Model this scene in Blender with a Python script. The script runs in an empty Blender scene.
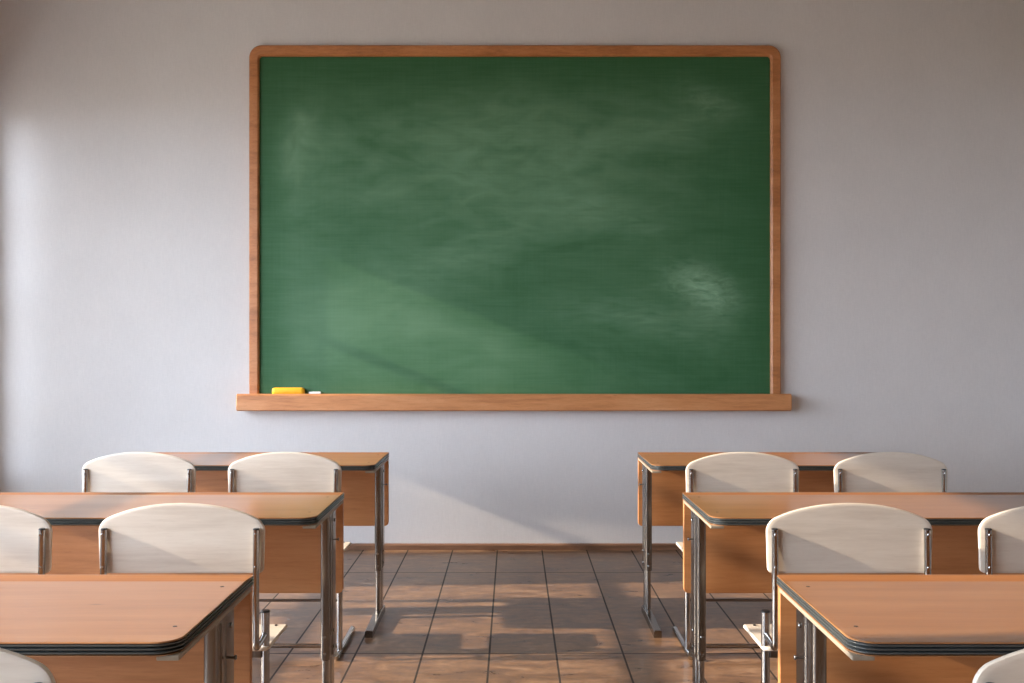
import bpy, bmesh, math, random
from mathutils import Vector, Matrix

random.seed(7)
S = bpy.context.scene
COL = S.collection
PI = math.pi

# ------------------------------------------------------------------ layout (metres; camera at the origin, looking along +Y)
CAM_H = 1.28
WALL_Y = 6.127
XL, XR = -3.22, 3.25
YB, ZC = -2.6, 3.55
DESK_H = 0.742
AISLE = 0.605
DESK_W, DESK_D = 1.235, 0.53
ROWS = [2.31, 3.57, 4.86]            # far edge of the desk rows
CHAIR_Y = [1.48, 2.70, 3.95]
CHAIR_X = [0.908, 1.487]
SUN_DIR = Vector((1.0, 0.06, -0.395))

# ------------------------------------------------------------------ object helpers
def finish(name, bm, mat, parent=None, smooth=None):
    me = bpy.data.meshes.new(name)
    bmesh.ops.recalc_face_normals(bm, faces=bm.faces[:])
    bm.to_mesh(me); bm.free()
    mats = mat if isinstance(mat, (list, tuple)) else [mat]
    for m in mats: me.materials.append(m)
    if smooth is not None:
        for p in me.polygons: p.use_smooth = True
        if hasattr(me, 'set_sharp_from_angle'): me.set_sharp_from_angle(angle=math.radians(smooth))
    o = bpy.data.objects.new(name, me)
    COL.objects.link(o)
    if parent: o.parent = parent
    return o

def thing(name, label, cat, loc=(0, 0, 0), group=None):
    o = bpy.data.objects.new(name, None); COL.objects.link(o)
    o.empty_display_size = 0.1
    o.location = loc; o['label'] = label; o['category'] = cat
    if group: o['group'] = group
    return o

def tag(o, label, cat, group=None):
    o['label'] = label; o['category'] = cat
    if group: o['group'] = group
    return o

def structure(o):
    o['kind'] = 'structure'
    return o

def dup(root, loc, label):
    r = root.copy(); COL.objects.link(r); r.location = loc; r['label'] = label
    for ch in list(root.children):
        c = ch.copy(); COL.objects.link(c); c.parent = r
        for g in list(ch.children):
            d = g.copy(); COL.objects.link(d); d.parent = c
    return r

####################

**What needs to be done:**
Print the listing above in full, exactly as written. Omit any pictures.

**Solved exercise:**
Model this scene in Blender with a Python script. The script runs in an empty Blender scene.
import bpy, bmesh, math, random
from mathutils import Vector, Matrix

random.seed(7)
S = bpy.context.scene
COL = S.collection
PI = math.pi

# ------------------------------------------------------------------ layout (metres; camera at the origin, looking along +Y)
CAM_H = 1.28
WALL_Y = 6.127
XL, XR = -3.22, 3.25
YB, ZC = -2.6, 3.55
DESK_H = 0.742
AISLE = 0.605
DESK_W, DESK_D = 1.235, 0.53
ROWS = [2.31, 3.57, 4.86]            # far edge of the desk rows
CHAIR_Y = [1.48, 2.70, 3.95]
CHAIR_X = [0.908, 1.487]
SUN_DIR = Vector((1.0, 0.06, -0.395))

# ------------------------------------------------------------------ object helpers
def finish(name, bm, mat, parent=None, smooth=None):
    me = bpy.data.meshes.new(name)
    bmesh.ops.recalc_face_normals(bm, faces=bm.faces[:])
    bm.to_mesh(me); bm.free()
    mats = mat if isinstance(mat, (list, tuple)) else [mat]
    for m in mats: me.materials.append(m)
    if smooth is not None:
        for p in me.polygons: p.use_smooth = True
        if hasattr(me, 'set_sharp_from_angle'): me.set_sharp_from_angle(angle=math.radians(smooth))
    o = bpy.data.objects.new(name, me)
    COL.objects.link(o)
    if parent: o.parent = parent
    return o

def thing(name, label, cat, loc=(0, 0, 0), group=None):
    o = bpy.data.objects.new(name, None); COL.objects.link(o)
    o.empty_display_size = 0.1
    o.location = loc; o['label'] = label; o['category'] = cat
    if group: o['group'] = group
    return o

def tag(o, label, cat, group=None):
    o['label'] = label; o['category'] = cat
    if group: o['group'] = group
    return o

def structure(o):
    o['kind'] = 'structure'
    return o

def dup(root, loc, label):
    r = root.copy(); COL.objects.link(r); r.location = loc; r['label'] = label
    for ch in list(root.children):
        c = ch.copy(); COL.objects.link(c); c.parent = r
        for g in list(ch.children):
            d = g.copy(); COL.objects.link(d); d.parent = c
    return r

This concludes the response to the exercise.